═════ Data excerpt ═════
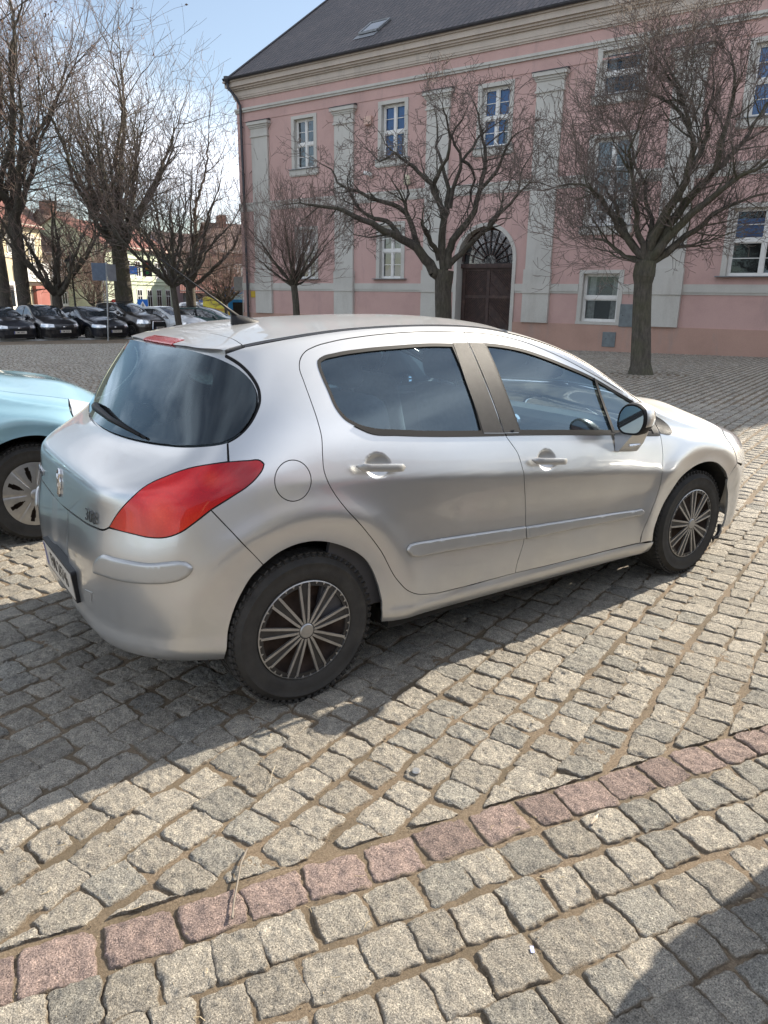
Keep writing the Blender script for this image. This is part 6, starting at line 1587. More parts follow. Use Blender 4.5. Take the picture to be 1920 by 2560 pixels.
    # tree A: small ball-headed tree at the left
    dA = 26.2; bA = np.array([*wpt(740, 800, dA)[:2], 0]); bA[2] = float(gz(bA[0], bA[1])); rnd = random.Random(2)
    top = wpt(735, 715, dA) - bA; tr = [(0, 0, 0, .17), (.0, 0, .4, .125), (*(wpt(740, 760, dA) - bA), .115), (*top, .11)]
    G = []
    for k in range(20):
        a = 2 * math.pi * k / 20 + rnd.gauss(0, .15); el = R(rnd.uniform(12, 80)); ln = rnd.uniform(1.5, 2.3) * (1.0 if el > .5 else 1.05); d = np.array([math.cos(a) * math.cos(el), math.sin(a) * math.cos(el), math.sin(el)])
        G.append([[tuple(top + d * ln * t + np.array([0, 0, .35 * t * t * (1 - math.sin(el))])) for t in (0, .25, .5, .75, 1)], .042, .008, 1.4, .12])
    PA = dict(step=.14, kink=.07, up=.10, taper=.6, rmin=.0045, levels=3, prob=[.3, .42, .35], ang=(14, 38), ratio=(.55, .85), lmin=.2, rr=.62, gprob=.75, glen=.72, grad=.012)
    tree('plaza_tree', tuple(bA), 'small bare tree with a round brushy crown at the left bays of the pink building', 'bare trees in front of the pink building', 8, tr, G, PA, M['bark_dark'], M['twigs_red'])
build_plaza_trees()
def build_far_trees():
    def far(px, base_y_d, dist, H, r, label, seed, spread=.35, forks=((.2, .0),), kind='tall', lean=0, fork_h=.25, crown=None, leaves=0, mat='bark_dark', cmat='twigs', nl=9, stems=((0, 0),)):
        p = wpt(px, 760, dist); base = np.array([p[0], p[1], 0.0]); base[2] = float(gz(p[0], min(p[1], 60))) - .05; rnd = random.Random(seed)
        right = np.array([_r.x, _r.y, 0]); right /= np.linalg.norm(right)
        trunks = []; G = []
        for si, (sx, sl) in enumerate(stems):
            fh = H * fork_h; tt = [(*(right * sx), r * 1.35), (*(right * (sx + sl * fh * .15) + np.array([0, 0, fh * .15])), r * 1.02), (*(right * (sx + sl * fh * .5) + np.array([0, 0, fh * .5])), r), (*(right * (sx + sl * fh) + np.array([0, 0, fh])), r * .88)]
            trunks.append(tt); top = np.array(tt[-1][:3])
            for k in range(nl):
                a = 2 * math.pi * (k + rnd.random() * .5) / nl; tl_ = spread * rnd.uniform(.5, 1.25) * (0.25 if k == 0 else 1); ln = (H - fh) * rnd.uniform(.62, .95) * (1.05 if k == 0 else .88 - .2 * spread)
                dx = np.array([math.cos(a), math.sin(a), 0]) * tl_; pts = []
                s0 = top - np.array([0, 0, 1]) * fh * rnd.uniform(0, .18)
                for t in (0, .2, .45, .7, 1.0):
                    q = s0 + dx * ln * (t ** .8) * (1 if kind != 'vase' else 1.15) + np.array([0, 0, ln * (t * (1 - tl_ * .25))]) + right * lean * t * ln * .2
                    pts.append(tuple(q + np.array([rnd.gauss(0, .18), rnd.gauss(0, .18), rnd.gauss(0, .1)]) * (t > 0) * ln * .05 * 2))
                G.append([pts, r * rnd.uniform(.40, .62), r * .07, 1.0, .12])
        k_ = H / 14.0
        PF = dict(step=.42 * k_, kink=.13, up=.07, taper=.6, rmin=.0070, levels=3, prob=[.3, .40, .36], ang=(20, 55), ratio=(.48, .8), lmin=.4, rr=.58, gprob=.56, glen=2.1 * k_, grad=.032, leaves=leaves, leafsize=1.5)
        if kind == 'ball': PF.update(step=.22, glen=1.1, levels=3, kink=.09, prob=[.3, .5, .4], lmin=.25, rmin=.011)
        if kind == 'open': PF.update(gprob=.26)
        tree('bare_tree', tuple(base), label, 'bare trees beyond the car park', seed, trunks, G, PF, M[mat], M[cmat])
    far(52, 0, 44, 21.5, .34, 'tallest bare tree at the left edge with two trunks and withered brown leaf tufts', 21, .50, leaves=.30, stems=((-.75, -.03), (.20, .00)), fork_h=.30, nl=8, cmat='twigs_red')
    far(144, 0, 43, 10.5, .27, 'bare tree with fanned limbs left of the street lamp, behind the two dark hatchbacks', 22, .62, kind='vase', fork_h=.23, nl=10, cmat='twigs_red')
    far(310, 0, 44, 15.2, .35, 'broad old bare tree with lopped stubs behind the brown off-roader', 23, .50, fork_h=.34, nl=9, stems=((-.1, 0), (.25, -.04)), mat='bark')
    far(448, 0, 38.3, 11.3, .155, 'bare tree with a slim leaning stem growing before the white hatchback', 24, .66, fork_h=.26, nl=10, kind='vase', stems=((0, -.10),))
    far(478, 0, 47, 13.0, .30, 'bare tree with many ascending limbs behind the white hatchback', 25, .60, fork_h=.24, nl=9, cmat='twigs_red')
    far(232, 0, 52, 4.4, .09, 'low round-headed bare tree beside the back of the road sign', 26, .75, kind='ball', fork_h=.42, nl=16, cmat='twigs_red')
    far(565, 0, 56, 6.6, .14, 'low bushy bare tree behind the yellow van and blue kiosk', 27, .8, kind='ball', fork_h=.30, nl=18, cmat='twigs_red')
    far(250, 0, 58, 12.5, .22, 'thin bare tree in front of the brown-roofed houses', 28, .42, fork_h=.25, nl=7, kind='open', cmat='twigs_red')
    far(0, 0, 52, 17.5, .32, 'bare tree half cut off by the left edge of the picture', 29, .40, leaves=.2, fork_h=.28, nl=8, cmat='twigs_red')
build_far_trees()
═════
Work to be completed: Leave out the pictures and reproduce the rest of the listing exactly.

Written answer:
Keep writing the Blender script for this image. This is part 6, starting at line 1587. More parts follow. Use Blender 4.5. Take the picture to be 1920 by 2560 pixels.
    # tree A: small ball-headed tree at the left
    dA = 26.2; bA = np.array([*wpt(740, 800, dA)[:2], 0]); bA[2] = float(gz(bA[0], bA[1])); rnd = random.Random(2)
    top = wpt(735, 715, dA) - bA; tr = [(0, 0, 0, .17), (.0, 0, .4, .125), (*(wpt(740, 760, dA) - bA), .115), (*top, .11)]
    G = []
    for k in range(20):
        a = 2 * math.pi * k / 20 + rnd.gauss(0, .15); el = R(rnd.uniform(12, 80)); ln = rnd.uniform(1.5, 2.3) * (1.0 if el > .5 else 1.05); d = np.array([math.cos(a) * math.cos(el), math.sin(a) * math.cos(el), math.sin(el)])
        G.append([[tuple(top + d * ln * t + np.array([0, 0, .35 * t * t * (1 - math.sin(el))])) for t in (0, .25, .5, .75, 1)], .042, .008, 1.4, .12])
    PA = dict(step=.14, kink=.07, up=.10, taper=.6, rmin=.0045, levels=3, prob=[.3, .42, .35], ang=(14, 38), ratio=(.55, .85), lmin=.2, rr=.62, gprob=.75, glen=.72, grad=.012)
    tree('plaza_tree', tuple(bA), 'small bare tree with a round brushy crown at the left bays of the pink building', 'bare trees in front of the pink building', 8, tr, G, PA, M['bark_dark'], M['twigs_red'])
build_plaza_trees()
def build_far_trees():
    def far(px, base_y_d, dist, H, r, label, seed, spread=.35, forks=((.2, .0),), kind='tall', lean=0, fork_h=.25, crown=None, leaves=0, mat='bark_dark', cmat='twigs', nl=9, stems=((0, 0),)):
        p = wpt(px, 760, dist); base = np.array([p[0], p[1], 0.0]); base[2] = float(gz(p[0], min(p[1], 60))) - .05; rnd = random.Random(seed)
        right = np.array([_r.x, _r.y, 0]); right /= np.linalg.norm(right)
        trunks = []; G = []
        for si, (sx, sl) in enumerate(stems):
            fh = H * fork_h; tt = [(*(right * sx), r * 1.35), (*(right * (sx + sl * fh * .15) + np.array([0, 0, fh * .15])), r * 1.02), (*(right * (sx + sl * fh * .5) + np.array([0, 0, fh * .5])), r), (*(right * (sx + sl * fh) + np.array([0, 0, fh])), r * .88)]
            trunks.append(tt); top = np.array(tt[-1][:3])
            for k in range(nl):
                a = 2 * math.pi * (k + rnd.random() * .5) / nl; tl_ = spread * rnd.uniform(.5, 1.25) * (0.25 if k == 0 else 1); ln = (H - fh) * rnd.uniform(.62, .95) * (1.05 if k == 0 else .88 - .2 * spread)
                dx = np.array([math.cos(a), math.sin(a), 0]) * tl_; pts = []
                s0 = top - np.array([0, 0, 1]) * fh * rnd.uniform(0, .18)
                for t in (0, .2, .45, .7, 1.0):
                    q = s0 + dx * ln * (t ** .8) * (1 if kind != 'vase' else 1.15) + np.array([0, 0, ln * (t * (1 - tl_ * .25))]) + right * lean * t * ln * .2
                    pts.append(tuple(q + np.array([rnd.gauss(0, .18), rnd.gauss(0, .18), rnd.gauss(0, .1)]) * (t > 0) * ln * .05 * 2))
                G.append([pts, r * rnd.uniform(.40, .62), r * .07, 1.0, .12])
        k_ = H / 14.0
        PF = dict(step=.42 * k_, kink=.13, up=.07, taper=.6, rmin=.0070, levels=3, prob=[.3, .40, .36], ang=(20, 55), ratio=(.48, .8), lmin=.4, rr=.58, gprob=.56, glen=2.1 * k_, grad=.032, leaves=leaves, leafsize=1.5)
        if kind == 'ball': PF.update(step=.22, glen=1.1, levels=3, kink=.09, prob=[.3, .5, .4], lmin=.25, rmin=.011)
        if kind == 'open': PF.update(gprob=.26)
        tree('bare_tree', tuple(base), label, 'bare trees beyond the car park', seed, trunks, G, PF, M[mat], M[cmat])
    far(52, 0, 44, 21.5, .34, 'tallest bare tree at the left edge with two trunks and withered brown leaf tufts', 21, .50, leaves=.30, stems=((-.75, -.03), (.20, .00)), fork_h=.30, nl=8, cmat='twigs_red')
    far(144, 0, 43, 10.5, .27, 'bare tree with fanned limbs left of the street lamp, behind the two dark hatchbacks', 22, .62, kind='vase', fork_h=.23, nl=10, cmat='twigs_red')
    far(310, 0, 44, 15.2, .35, 'broad old bare tree with lopped stubs behind the brown off-roader', 23, .50, fork_h=.34, nl=9, stems=((-.1, 0), (.25, -.04)), mat='bark')
    far(448, 0, 38.3, 11.3, .155, 'bare tree with a slim leaning stem growing before the white hatchback', 24, .66, fork_h=.26, nl=10, kind='vase', stems=((0, -.10),))
    far(478, 0, 47, 13.0, .30, 'bare tree with many ascending limbs behind the white hatchback', 25, .60, fork_h=.24, nl=9, cmat='twigs_red')
    far(232, 0, 52, 4.4, .09, 'low round-headed bare tree beside the back of the road sign', 26, .75, kind='ball', fork_h=.42, nl=16, cmat='twigs_red')
    far(565, 0, 56, 6.6, .14, 'low bushy bare tree behind the yellow van and blue kiosk', 27, .8, kind='ball', fork_h=.30, nl=18, cmat='twigs_red')
    far(250, 0, 58, 12.5, .22, 'thin bare tree in front of the brown-roofed houses', 28, .42, fork_h=.25, nl=7, kind='open', cmat='twigs_red')
    far(0, 0, 52, 17.5, .32, 'bare tree half cut off by the left edge of the picture', 29, .40, leaves=.2, fork_h=.28, nl=8, cmat='twigs_red')
build_far_trees()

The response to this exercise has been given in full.